▶ _EXERCISE OBJECTIVE_: Retype precisely the section of the data that starts at the line containing "by 720 pixels." and runs to its final line, ends included.

==== DATA FOR THIS EXERCISE

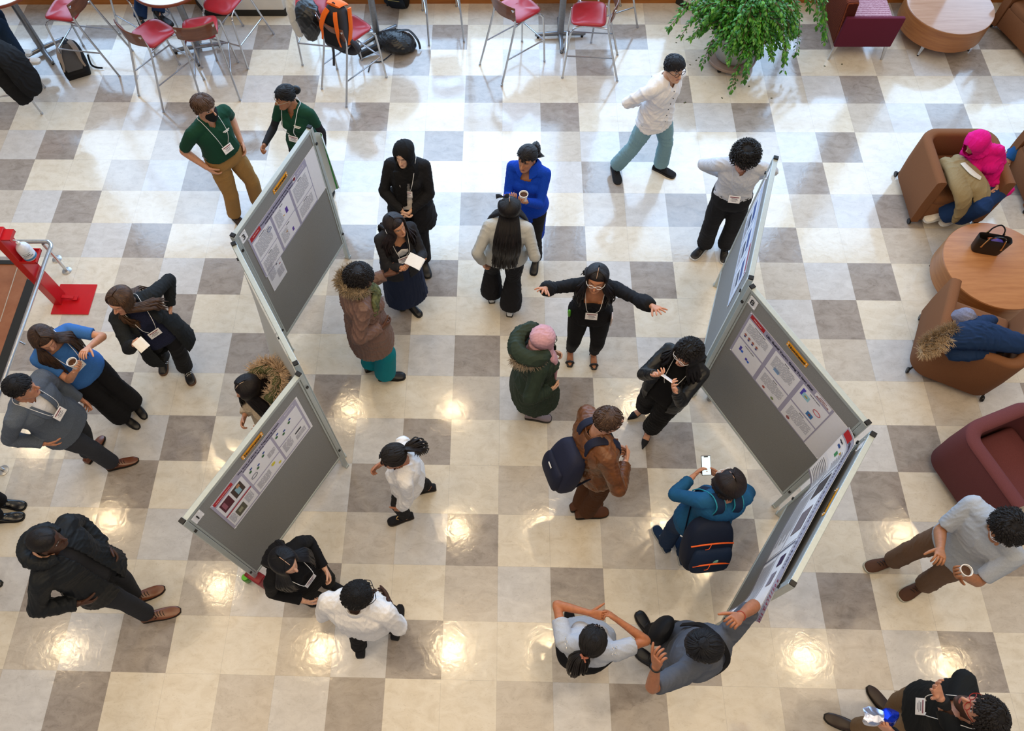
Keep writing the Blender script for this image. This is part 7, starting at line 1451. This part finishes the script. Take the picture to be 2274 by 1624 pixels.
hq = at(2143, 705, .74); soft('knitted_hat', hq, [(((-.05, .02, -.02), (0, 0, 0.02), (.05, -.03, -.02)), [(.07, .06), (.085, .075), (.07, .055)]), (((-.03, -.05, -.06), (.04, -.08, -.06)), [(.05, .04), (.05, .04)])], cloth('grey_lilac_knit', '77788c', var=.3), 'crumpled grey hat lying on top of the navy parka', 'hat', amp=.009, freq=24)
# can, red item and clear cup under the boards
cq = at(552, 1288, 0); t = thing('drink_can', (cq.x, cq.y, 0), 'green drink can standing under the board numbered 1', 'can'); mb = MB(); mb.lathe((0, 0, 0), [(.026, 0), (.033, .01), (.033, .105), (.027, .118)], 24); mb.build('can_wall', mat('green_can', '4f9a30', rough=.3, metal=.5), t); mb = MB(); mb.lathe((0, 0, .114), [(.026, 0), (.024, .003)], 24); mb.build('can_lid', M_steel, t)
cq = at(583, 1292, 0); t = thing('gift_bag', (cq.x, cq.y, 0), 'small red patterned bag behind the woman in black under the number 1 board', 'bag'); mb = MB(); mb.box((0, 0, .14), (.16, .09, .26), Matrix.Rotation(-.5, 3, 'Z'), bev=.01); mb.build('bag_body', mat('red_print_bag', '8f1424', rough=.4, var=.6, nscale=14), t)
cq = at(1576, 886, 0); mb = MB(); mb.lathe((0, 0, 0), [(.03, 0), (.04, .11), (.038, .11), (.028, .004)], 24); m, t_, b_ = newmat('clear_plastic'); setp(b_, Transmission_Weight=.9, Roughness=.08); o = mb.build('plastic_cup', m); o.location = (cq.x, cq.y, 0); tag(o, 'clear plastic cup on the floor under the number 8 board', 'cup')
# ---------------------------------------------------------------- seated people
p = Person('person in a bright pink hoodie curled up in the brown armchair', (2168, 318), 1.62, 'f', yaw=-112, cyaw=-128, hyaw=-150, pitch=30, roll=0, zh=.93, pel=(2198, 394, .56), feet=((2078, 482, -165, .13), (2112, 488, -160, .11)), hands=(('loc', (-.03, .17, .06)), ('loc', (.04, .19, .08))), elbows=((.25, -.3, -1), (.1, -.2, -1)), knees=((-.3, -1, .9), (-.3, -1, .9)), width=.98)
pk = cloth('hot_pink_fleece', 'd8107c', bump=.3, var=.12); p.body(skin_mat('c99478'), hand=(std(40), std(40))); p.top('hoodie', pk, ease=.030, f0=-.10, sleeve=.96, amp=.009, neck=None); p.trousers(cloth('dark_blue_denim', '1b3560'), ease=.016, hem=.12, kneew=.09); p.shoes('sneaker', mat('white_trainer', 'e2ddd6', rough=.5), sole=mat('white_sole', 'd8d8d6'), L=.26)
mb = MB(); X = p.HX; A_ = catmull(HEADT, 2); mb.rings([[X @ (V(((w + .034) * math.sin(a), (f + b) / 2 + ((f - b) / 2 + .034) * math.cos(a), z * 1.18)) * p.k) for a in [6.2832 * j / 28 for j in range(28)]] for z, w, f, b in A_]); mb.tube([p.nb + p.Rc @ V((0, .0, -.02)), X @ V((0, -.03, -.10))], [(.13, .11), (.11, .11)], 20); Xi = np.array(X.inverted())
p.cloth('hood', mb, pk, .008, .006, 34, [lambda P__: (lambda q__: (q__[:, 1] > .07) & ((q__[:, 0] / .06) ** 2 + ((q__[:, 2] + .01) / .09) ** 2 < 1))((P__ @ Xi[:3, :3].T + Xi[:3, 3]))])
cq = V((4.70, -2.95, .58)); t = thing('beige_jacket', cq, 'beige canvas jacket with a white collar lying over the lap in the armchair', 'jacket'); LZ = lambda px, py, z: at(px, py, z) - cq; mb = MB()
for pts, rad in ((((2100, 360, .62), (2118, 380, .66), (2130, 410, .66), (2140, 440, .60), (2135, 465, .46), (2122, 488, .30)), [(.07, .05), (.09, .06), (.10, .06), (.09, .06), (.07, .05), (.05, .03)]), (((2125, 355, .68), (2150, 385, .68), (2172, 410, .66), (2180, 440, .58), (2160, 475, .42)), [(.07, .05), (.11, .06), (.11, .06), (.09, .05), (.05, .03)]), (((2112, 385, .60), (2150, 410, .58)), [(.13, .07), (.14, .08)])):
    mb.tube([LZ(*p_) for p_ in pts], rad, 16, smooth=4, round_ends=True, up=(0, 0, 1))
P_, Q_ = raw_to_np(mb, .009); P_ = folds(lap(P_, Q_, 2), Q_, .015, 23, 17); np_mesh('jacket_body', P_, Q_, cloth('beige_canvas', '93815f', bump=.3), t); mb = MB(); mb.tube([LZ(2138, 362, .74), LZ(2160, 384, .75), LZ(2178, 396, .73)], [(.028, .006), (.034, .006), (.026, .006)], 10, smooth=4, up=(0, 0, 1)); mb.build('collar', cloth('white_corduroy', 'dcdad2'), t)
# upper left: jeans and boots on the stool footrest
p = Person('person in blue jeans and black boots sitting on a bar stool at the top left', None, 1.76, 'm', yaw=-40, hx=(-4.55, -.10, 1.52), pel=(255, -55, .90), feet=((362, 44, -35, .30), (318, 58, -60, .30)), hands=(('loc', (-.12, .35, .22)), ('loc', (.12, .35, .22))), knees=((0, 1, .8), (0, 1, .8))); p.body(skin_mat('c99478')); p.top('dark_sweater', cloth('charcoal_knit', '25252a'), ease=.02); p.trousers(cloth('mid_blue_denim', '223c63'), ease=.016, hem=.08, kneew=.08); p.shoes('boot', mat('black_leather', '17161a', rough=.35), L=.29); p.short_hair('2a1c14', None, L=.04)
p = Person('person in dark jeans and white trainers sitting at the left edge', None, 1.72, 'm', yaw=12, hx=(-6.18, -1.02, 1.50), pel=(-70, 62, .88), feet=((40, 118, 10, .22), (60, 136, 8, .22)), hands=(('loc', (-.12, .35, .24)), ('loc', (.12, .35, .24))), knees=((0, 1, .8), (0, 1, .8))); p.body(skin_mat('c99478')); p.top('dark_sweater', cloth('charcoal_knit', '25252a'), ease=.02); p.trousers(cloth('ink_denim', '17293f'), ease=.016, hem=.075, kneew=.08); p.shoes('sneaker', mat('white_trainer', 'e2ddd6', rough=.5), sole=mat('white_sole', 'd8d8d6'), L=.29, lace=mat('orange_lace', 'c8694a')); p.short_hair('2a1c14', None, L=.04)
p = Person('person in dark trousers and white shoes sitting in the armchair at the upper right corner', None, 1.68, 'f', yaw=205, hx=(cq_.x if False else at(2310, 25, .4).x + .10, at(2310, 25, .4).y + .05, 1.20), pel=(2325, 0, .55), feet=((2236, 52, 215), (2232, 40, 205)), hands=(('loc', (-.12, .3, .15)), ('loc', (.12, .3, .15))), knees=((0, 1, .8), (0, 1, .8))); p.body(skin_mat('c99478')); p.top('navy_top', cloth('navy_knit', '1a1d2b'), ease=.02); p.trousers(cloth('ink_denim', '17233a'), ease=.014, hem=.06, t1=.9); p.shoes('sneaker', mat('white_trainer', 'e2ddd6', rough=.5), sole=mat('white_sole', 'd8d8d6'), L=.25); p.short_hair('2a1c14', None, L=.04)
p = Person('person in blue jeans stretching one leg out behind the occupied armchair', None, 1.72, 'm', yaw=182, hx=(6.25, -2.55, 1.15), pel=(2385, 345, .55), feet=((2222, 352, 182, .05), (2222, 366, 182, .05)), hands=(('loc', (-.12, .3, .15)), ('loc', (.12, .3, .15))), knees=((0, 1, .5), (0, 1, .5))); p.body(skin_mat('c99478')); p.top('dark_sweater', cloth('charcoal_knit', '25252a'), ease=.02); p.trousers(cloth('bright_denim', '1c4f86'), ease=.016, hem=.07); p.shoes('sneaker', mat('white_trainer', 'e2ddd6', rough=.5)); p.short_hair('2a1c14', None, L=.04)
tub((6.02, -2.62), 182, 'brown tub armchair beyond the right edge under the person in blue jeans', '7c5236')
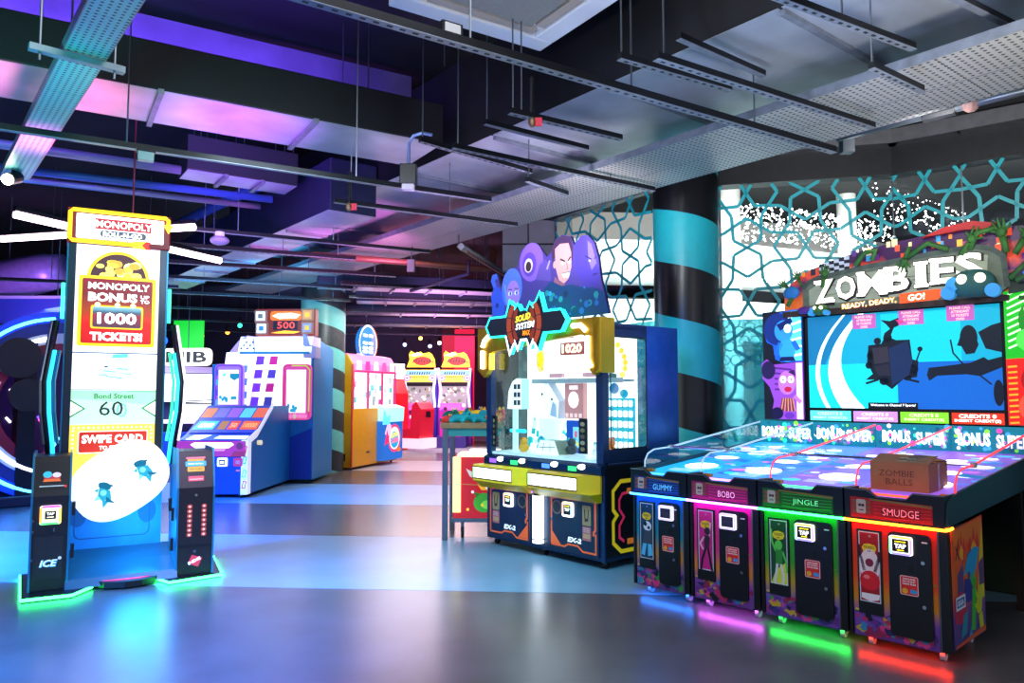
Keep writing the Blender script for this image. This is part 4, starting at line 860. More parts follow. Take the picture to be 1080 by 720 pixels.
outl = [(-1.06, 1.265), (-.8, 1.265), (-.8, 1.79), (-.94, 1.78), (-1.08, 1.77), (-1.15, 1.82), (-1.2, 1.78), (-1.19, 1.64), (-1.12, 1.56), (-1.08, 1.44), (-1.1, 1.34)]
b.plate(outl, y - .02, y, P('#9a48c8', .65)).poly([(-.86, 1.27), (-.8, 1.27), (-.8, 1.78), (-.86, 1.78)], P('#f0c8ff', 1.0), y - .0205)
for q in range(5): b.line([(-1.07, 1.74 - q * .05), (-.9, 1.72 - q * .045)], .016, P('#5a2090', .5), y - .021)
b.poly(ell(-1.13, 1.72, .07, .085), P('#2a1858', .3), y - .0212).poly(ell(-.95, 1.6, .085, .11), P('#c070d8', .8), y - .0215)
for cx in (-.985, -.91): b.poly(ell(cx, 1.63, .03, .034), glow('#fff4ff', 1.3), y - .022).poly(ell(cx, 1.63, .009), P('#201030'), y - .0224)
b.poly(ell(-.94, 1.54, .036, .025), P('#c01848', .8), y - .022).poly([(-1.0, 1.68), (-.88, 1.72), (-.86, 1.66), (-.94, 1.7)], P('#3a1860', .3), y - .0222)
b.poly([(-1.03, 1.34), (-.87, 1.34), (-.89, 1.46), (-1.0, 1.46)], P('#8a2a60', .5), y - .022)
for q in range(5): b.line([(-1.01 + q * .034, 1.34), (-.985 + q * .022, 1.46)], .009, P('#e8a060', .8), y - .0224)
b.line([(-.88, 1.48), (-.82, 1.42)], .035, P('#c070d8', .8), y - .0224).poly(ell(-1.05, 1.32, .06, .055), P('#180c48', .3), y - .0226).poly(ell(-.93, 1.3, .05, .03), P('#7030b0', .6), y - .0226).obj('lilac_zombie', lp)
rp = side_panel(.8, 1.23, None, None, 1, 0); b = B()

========

▶ _FINISHED EXERCISE_:
Keep writing the Blender script for this image. This is part 4, starting at line 860. More parts follow. Take the picture to be 1080 by 720 pixels.
outl = [(-1.06, 1.265), (-.8, 1.265), (-.8, 1.79), (-.94, 1.78), (-1.08, 1.77), (-1.15, 1.82), (-1.2, 1.78), (-1.19, 1.64), (-1.12, 1.56), (-1.08, 1.44), (-1.1, 1.34)]
b.plate(outl, y - .02, y, P('#9a48c8', .65)).poly([(-.86, 1.27), (-.8, 1.27), (-.8, 1.78), (-.86, 1.78)], P('#f0c8ff', 1.0), y - .0205)
for q in range(5): b.line([(-1.07, 1.74 - q * .05), (-.9, 1.72 - q * .045)], .016, P('#5a2090', .5), y - .021)
b.poly(ell(-1.13, 1.72, .07, .085), P('#2a1858', .3), y - .0212).poly(ell(-.95, 1.6, .085, .11), P('#c070d8', .8), y - .0215)
for cx in (-.985, -.91): b.poly(ell(cx, 1.63, .03, .034), glow('#fff4ff', 1.3), y - .022).poly(ell(cx, 1.63, .009), P('#201030'), y - .0224)
b.poly(ell(-.94, 1.54, .036, .025), P('#c01848', .8), y - .022).poly([(-1.0, 1.68), (-.88, 1.72), (-.86, 1.66), (-.94, 1.7)], P('#3a1860', .3), y - .0222)
b.poly([(-1.03, 1.34), (-.87, 1.34), (-.89, 1.46), (-1.0, 1.46)], P('#8a2a60', .5), y - .022)
for q in range(5): b.line([(-1.01 + q * .034, 1.34), (-.985 + q * .022, 1.46)], .009, P('#e8a060', .8), y - .0224)
b.line([(-.88, 1.48), (-.82, 1.42)], .035, P('#c070d8', .8), y - .0224).poly(ell(-1.05, 1.32, .06, .055), P('#180c48', .3), y - .0226).poly(ell(-.93, 1.3, .05, .03), P('#7030b0', .6), y - .0226).obj('lilac_zombie', lp)
rp = side_panel(.8, 1.23, None, None, 1, 0); b = B()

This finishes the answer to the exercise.